In 2015, Buhari now has eight APC states of Edo, Imo, Kwara, Lagos, Nasarawa, Ogun, Osun and Oyo plus the 13 states that voted for him in 2011. Barring any major upset, he and the APC are poised to win 21 states, leaving only 15 states for Jonathan and the PDP. This new electoral permutation is giving the PDP anxious moments; hence the desperation to discredit and stop Buhari. Isn’t it alarming that instead of proffering solutions to the myriad of problems confronting the country, the PDP is distracting voters with trivialities? Whichever party wins, Nigerians want to know for example; will they abolish the grossly unpopular governors’ security votes and immunity from prosecution or prune lawmakers’ jumbo pay? Will they build local refineries and eradicate the bogey of fuel subsidy? Will they reduce the cost of governance? Nigeria’s security challenges and poor economic performance and pervasive poverty call for rigorous policy plans from contenders for political offices in 2015. Nigerians should not accept any lamentations or excuses about how bad things are, and how they will take forever to resolve.
The unfolding politics of 2015 shows Nigerian politicians are just preparing for another power grab.
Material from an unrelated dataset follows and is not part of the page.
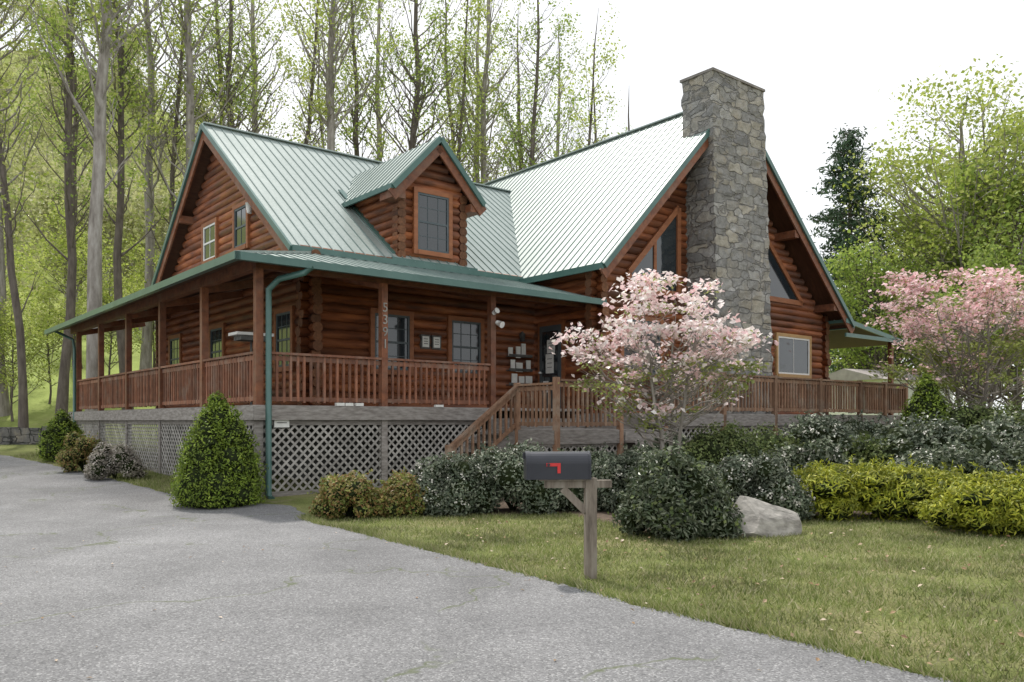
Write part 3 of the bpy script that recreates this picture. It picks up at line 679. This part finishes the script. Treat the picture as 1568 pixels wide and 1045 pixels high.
# right side trees
big=ctree('sycamore_tree',19.5,.34,12.3,(7.0,6,7.4),200,100,.85,(.23,.16),[M['bark'],M['lf1']],rise=1.0,shell=.15,twigs=3,bt=.8)
place(big,1500,46,1.0,1); place(dup(big,'sycamore_tree'),1440,58,.98,3.5)
b2=ctree('maple_tree',10,.2,6,(3.6,3.6,4),90,120,.65,(.18,.13),[M['barkd'],M['lf2']],rise=1.0,shell=.1,twigs=3); place(b2,1350,44,1.05,2)
place(dup(b2,'maple_tree'),1560,36,.9,4); place(dup(b2,'maple_tree'),1440,50,1.15,5); place(dup(b2,'maple_tree'),1610,42,1.5,1)
cn=MB();HC=18.;cn.tube([(0,0,0),(.1,0,HC*.5),(0,0,HC)],[.3,.18,.03],8,0)
LC=[];LN=[]
z=3.
while z<HC-.2:
    L_=4.6*(1-z/HC)**.7+.25
    for _ in range(7):
        a=random.uniform(0,6.28);l_=L_*random.uniform(.5,1.15); e=np.array([math.cos(a)*l_,math.sin(a)*l_,z+.05*l_+random.uniform(-.3,.4)])
        P_=bez((0,0,z),e,.1*l_,5); cn.tube(P_,np.linspace(.05,.01,5),3,0)
        q=int(50*l_/2+10); t_=rng.uniform(.2,1,q)[:,None]; c=P_[0]*(1-t_)+e*t_; LC.append(c+rng.normal(0,.2,(q,3))*np.array([1.3,1.3,.6])); n_=runit(q); n_[:,2]+=.7; LN.append(n_)
    z+=.5
leaves(cn,np.vstack(LC),np.vstack(LN),.36,.10,1)
co=cn.obj('pine_tree',[M['barkd'],M['con']]); place(co,1300,50,1.03)

# dogwoods
dw=ctree('pink_dogwood_tree',3.9,.065,2.72,(1.9,1.5,1.55),125,46,.24,(.10,.085),[M['bark'],M['pink'],M['dogleaf']],rise=.7,flat=.4,up=.5,stems=4,second=(.34,.085),shell=.2,twigs=4,topk=.9,greenlow=True)
place(dw,1022,15.0,1.0,.4)
dw2=ctree('pink_dogwood_tree',4.8,.1,3.6,(2.9,2.4,2.1),140,80,.32,(.11,.095),[M['bark'],M['pink2'],M['dogleaf']],rise=.7,flat=.4,up=.6,stems=4,second=(.55,.11),shell=.2,twigs=3,topk=.9,greenlow=True)
place(dw2,1490,23.0,1.05,1)

# shrubs
A=[M['arb'],M['core']]
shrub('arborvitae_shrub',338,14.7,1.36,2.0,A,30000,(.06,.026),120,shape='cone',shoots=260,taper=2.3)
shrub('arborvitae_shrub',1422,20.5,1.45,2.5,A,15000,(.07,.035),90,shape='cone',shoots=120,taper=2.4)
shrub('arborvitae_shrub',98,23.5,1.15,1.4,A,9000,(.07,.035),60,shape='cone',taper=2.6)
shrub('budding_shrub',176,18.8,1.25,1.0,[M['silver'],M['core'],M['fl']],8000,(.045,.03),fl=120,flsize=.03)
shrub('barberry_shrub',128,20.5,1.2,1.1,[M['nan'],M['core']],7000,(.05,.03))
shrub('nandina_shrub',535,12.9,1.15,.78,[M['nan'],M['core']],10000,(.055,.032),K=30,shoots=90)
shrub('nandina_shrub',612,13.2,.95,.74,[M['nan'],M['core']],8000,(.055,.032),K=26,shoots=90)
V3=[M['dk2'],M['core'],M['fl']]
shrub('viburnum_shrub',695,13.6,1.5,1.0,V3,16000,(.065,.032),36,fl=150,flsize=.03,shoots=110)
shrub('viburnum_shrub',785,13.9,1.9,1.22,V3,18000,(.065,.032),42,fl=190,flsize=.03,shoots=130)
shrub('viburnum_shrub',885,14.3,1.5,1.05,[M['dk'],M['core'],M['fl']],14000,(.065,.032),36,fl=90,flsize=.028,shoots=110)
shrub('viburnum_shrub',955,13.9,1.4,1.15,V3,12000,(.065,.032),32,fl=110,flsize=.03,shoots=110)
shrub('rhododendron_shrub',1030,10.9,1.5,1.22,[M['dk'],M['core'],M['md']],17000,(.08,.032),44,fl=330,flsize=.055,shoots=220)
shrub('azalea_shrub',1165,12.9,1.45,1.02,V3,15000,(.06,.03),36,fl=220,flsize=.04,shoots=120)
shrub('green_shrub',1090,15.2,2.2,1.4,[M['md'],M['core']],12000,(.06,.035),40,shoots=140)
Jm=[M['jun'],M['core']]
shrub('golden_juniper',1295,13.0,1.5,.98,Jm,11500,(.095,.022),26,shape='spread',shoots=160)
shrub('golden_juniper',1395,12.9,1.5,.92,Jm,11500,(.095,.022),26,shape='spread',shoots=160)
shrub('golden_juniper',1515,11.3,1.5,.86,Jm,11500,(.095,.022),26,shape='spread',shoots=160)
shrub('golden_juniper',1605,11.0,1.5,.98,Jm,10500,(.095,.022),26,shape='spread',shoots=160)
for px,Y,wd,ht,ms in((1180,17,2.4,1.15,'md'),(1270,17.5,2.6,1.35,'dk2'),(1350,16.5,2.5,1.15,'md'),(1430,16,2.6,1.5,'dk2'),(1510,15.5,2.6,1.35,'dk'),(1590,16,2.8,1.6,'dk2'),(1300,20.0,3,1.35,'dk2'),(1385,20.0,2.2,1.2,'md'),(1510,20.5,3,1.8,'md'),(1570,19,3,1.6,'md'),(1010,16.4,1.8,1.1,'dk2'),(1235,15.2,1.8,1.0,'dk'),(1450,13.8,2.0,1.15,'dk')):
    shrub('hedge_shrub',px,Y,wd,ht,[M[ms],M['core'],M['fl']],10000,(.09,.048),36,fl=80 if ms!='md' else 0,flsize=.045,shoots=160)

# boulder
V,f=icov(4)
bl=MB()
for _ in range(11):
    n_=runit(1)[0]; dcut=random.uniform(.5,.8); s_=V@n_; V=V-np.outer(np.maximum(0,s_-dcut),n_)
V+=rng.normal(0,.005,V.shape); bl.add(V*np.array([.62,.42,.52])+np.array([0,0,.1]),f,0)
M['rock']=nmat('pale_rock',[(.17,.155,.14),(.32,.30,.27),(.45,.42,.38)],5,(1,1,2),.85,.8)
o_=bl.obj('boulder',[M['rock']]); o_.location=(PX(1158,11.1),11.1,0); o_.rotation_euler=(.1,.15,.3)

# mailbox
mail=empty('mailbox',(PX(904,8.0),8.0,0),math.radians(5))
k=MB()
k.box(-.055,.055,-.05,.05,-.1,.955,0)
k.box(-.44,-.057,-.045,.045,.865,.935,0); k.box(.057,.2,-.045,.045,.865,.935,0)
k.beam((-.27,-.0,.86),(-.05,-.0,.64),.08,.07,0)
M['post']=nmat('weathered_post',[(.09,.072,.058),(.22,.185,.15),(.30,.27,.23)],5,(3,3,.5),.9,.5)
k.obj('post',[M['post']],mail)
k=MB(); x0,x1=-.60,-.02; hw=.115; prof=[(-hw,0),(hw,0),(hw,.15)]+[(hw*math.cos(a),.15+.11*math.sin(a)) for a in np.linspace(.2,math.pi-.2,12)]+[(-hw,.15)]
zb_=.95
P0=[(x0,y,zb_+z) for y,z in prof];n=len(prof)
k.prism(P0,(x1-x0,0,0),0)
pd=[(y*1.06,z*1.03-.002) for y,z in prof]; k.prism([(x0-.03,y,zb_+z) for y,z in pd],(.045,0,0),0); k.prism([(x1-.012,y,zb_+z) for y,z in pd],(.02,0,0),0)
k.box(x0-.05,x0-.03,-.02,.02,zb_+.19,zb_+.25,0); k.box(-.5,-.05,-.09,.09,.936,.951,1)
k.box(-.44,-.31,-hw-.012,-hw-.004,zb_+.125,zb_+.155,2); k.box(-.335,-.305,-hw-.013,-hw-.003,zb_+.06,zb_+.155,2); k.tube([(-.42,-hw,zb_+.14),(-.42,-hw-.02,zb_+.14)],[.015,.015],8,0,True)
M['mb']=nmat('black_painted_steel',[(.018,.02,.028),(.028,.03,.04)],4,(1,1,1),.38,.05)
M['red']=nmat('red_flag',[(.5,.02,.02),(.6,.03,.03)],4,(1,1,1),.4,0)
k.obj('box',[M['mb'],M['post'],M['red']],mail)

sw=MB()
x=-46
while x<-16.3:
    l_=random.uniform(.9,1.3); sw.box(x,x+l_-.01,30.2+random.uniform(-.04,.04),30.75,.4,1.28+random.uniform(-.05,.05),0); x+=l_
sw.obj('stone_retaining_wall',[M['wallstone']])
nb=empty('neighbor_building',(PX(1352,42),42,float(H(20,42))),.5)
k=MB(); k.box(-2.6,2.6,-2,2,0,2.8,0); k.prism([(-2.9,-2.3,2.75),(-2.9,2.3,2.75),(-2.9,0,3.35)],(5.8,0,0),1); k.box(-.5,.5,-2.05,-2.0,0,2.1,2); k.box(1.2,2.0,-2.04,-2.0,1.1,2.0,3)
M['gr']=nmat('grey_shingle_roof',[(.30,.27,.26),(.42,.38,.37)],3,(1,1,1),.7,0)
k.obj('neighbor_shed_body',[M['white'],M['gr'],M['ink'],M['glass']],nb)

# ------------------------------------------------------------------ light, sky, camera
sd=Vector((-.49*.53,.87*.53,.848)).normalized()
L=bpy.data.lights.new('sun','SUN'); L.energy=3.7; L.angle=math.radians(2.5); L.color=(1,.95,.88)
lo=bpy.data.objects.new('sun',L); bpy.context.scene.collection.objects.link(lo)
lo.rotation_euler=(-sd).to_track_quat('-Z','Y').to_euler(); lo.location=(0,0,40)
wd=bpy.data.worlds.new('World'); bpy.context.scene.world=wd; wd.use_nodes=True
nt=wd.node_tree; bg=nt.nodes['Background']
sk=nt.nodes.new('ShaderNodeTexSky'); sk.sky_type='NISHITA'; sk.sun_disc=False; sk.sun_elevation=math.radians(58); sk.sun_rotation=math.atan2(sd.x,sd.y)
tc=nt.nodes.new('ShaderNodeTexCoord'); f=noise(nt,tc.outputs['Generated'],2.0,5)
cl=ramp(nt,f,[(.93,.96,1),(1,1,1)],[.35,.6])
sc=nt.nodes.new('ShaderNodeVectorMath'); sc.operation='SCALE'; sc.inputs[3].default_value=10.5; nt.links.new(cl,sc.inputs[0])
c=mixc(nt,.88,sk.outputs[0],sc.outputs[0]); nt.links.new(c,bg.inputs[0]); bg.inputs[1].default_value=.125
cam=bpy.data.cameras.new('camera'); co_=bpy.data.objects.new('camera',cam); bpy.context.scene.collection.objects.link(co_)
co_.location=(0,0,1.5); co_.rotation_euler=(math.pi/2,0,0); cam.sensor_width=36; cam.lens=F/1568*36; cam.shift_y=122.5/1568; cam.clip_end=2000
bpy.context.scene.camera=co_
vs=bpy.context.scene.view_settings; vs.view_transform='Standard'; vs.look='None'; vs.exposure=0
Notwithstanding the systemic decadence and increasing mediocrity in the nation’s governance institutions, the president must lead the way in rising above pettiness and embrace decorum as the most basic lesson not just on how power is won, but also how it is accounted for. Nigerians deserve and should demand much better than identity politics and vague promises. Beyond that, Jonathan and the PDP must understand that a good salesman does not sell his goods by knocking off his competitors. Forget Buhari’s certificate; let Nigerians, to whom the government belongs have the ultimate say, in who leads them over the next four years.